En ce sens, sa carrière internationale, soutenue par des galeries majeures telles que Almine Rech Gallery à Paris ou Galerie Michael Werner à Berlin et New York, fait de Kirkeby une figure de référence dans l’art post-moderne, révélant les intersections fructueuses de la création européenne de la seconde moitié du XXe siècle.

L’héritage vivant de Per Kirkeby dans l’art contemporain #

L’œuvre de Per Kirkeby demeure un jalon incontournable dans l’art contemporain, non seulement au Danemark, mais bien au-delà. Sa capacité à intégrer les savoirs géologiques dans le langage de la peinture, à expérimenter sans relâche la matière et à investir de nouveaux territoires (littérature, performance, architecture) inspire une pluralité de créateurs et de chercheurs.
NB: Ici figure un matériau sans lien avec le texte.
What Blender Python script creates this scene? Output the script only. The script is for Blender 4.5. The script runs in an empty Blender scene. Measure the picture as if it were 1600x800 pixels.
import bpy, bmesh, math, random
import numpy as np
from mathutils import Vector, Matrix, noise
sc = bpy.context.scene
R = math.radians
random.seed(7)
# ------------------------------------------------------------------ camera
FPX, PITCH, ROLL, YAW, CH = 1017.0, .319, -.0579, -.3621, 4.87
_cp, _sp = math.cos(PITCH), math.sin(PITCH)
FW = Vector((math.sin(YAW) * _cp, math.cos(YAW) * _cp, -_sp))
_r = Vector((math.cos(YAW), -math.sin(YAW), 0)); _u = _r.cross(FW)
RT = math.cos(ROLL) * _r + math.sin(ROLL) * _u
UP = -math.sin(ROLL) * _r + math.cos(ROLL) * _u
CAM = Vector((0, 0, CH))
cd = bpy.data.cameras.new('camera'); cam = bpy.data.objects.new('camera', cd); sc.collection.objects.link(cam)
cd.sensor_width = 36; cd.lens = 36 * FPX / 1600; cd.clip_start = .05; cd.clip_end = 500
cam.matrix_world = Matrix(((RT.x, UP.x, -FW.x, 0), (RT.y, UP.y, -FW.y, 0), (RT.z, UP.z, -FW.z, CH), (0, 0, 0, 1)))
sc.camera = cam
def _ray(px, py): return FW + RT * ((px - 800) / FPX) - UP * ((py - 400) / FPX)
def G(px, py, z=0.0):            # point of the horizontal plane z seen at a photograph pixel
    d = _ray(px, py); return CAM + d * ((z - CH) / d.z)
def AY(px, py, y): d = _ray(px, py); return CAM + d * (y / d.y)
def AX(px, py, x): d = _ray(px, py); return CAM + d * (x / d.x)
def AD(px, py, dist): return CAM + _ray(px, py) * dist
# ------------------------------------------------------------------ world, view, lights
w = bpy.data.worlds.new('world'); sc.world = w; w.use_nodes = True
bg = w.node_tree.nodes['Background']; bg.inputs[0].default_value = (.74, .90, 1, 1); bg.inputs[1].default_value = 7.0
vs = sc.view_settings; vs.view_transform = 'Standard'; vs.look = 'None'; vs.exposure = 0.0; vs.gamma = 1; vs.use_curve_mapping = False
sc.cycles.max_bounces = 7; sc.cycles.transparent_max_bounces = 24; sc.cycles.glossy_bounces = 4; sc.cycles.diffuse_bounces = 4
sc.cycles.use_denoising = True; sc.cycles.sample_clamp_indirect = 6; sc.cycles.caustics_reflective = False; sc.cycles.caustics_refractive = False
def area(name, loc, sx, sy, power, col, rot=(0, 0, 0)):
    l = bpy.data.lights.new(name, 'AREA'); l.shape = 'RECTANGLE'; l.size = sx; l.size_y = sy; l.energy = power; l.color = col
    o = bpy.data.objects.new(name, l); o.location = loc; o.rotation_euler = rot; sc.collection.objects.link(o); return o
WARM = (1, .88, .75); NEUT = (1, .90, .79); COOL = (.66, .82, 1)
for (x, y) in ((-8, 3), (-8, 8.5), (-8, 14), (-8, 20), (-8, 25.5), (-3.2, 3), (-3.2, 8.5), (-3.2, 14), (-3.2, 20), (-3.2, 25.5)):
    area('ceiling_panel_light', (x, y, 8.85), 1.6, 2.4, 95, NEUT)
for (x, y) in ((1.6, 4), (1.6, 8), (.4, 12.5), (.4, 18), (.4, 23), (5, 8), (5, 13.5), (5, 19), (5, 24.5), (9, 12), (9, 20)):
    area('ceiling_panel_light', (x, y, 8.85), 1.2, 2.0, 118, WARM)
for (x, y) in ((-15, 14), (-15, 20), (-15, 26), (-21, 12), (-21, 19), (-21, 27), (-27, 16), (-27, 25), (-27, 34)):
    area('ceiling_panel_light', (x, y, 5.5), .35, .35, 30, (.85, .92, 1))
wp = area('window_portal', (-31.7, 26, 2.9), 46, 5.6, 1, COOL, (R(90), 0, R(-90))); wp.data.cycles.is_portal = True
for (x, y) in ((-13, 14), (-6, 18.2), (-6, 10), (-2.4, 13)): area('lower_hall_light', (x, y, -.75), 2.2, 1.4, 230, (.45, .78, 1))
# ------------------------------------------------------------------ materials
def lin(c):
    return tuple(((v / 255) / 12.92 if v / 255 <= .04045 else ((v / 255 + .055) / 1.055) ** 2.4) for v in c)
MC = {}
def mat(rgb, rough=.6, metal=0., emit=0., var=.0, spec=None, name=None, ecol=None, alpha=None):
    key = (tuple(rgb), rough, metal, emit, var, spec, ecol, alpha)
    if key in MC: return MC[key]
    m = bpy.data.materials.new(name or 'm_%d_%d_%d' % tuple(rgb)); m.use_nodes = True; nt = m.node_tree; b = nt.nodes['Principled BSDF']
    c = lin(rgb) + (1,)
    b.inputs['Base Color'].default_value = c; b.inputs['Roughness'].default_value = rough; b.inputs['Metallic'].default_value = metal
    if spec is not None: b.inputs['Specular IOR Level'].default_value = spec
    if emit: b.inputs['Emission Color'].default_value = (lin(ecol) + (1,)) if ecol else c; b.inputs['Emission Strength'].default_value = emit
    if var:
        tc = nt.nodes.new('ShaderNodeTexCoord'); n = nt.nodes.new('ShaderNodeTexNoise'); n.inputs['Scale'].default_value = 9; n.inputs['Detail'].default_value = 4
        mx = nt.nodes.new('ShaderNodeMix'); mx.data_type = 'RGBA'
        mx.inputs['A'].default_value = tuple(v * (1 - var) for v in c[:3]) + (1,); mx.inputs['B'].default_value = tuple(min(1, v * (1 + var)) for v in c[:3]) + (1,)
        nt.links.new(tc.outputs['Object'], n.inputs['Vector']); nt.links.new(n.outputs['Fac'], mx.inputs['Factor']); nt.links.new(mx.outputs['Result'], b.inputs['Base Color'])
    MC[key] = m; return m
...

  • L’approche transdisciplinaire de Kirkeby éclaire aujourd’hui les travaux d’artistes tels que Olafur Eliasson ou Sophie Calle, qui s’emparent de la science pour réinventer le regard artistique sur le monde naturel et urbain.
  • La publication régulière de monographies et de catalogues raisonné, dont « Per Kirkeby. Backstein: Skulptur und Architektur » (2015), encourage une relecture constante de ses processus créatifs et historiques.
  • Les rétrospectives internationales multiplient les analyses universitaires sur la transposition des structures naturelles en architecture symbolique, contribuant à ancrer la pensée de Kirkeby dans les débats actuels sur l’écologie, l’anthropocène et la mémoire des territoires.

Nous estimons qu’à l’ère de la mondialisation des échanges artistiques, la démarche de Kirkeby constitue un manifeste pour le renouvellement des langages plastiques, invitant à dépasser la séparation entre disciplines et à s’emparer des modèles complexes proposés par la nature et la science.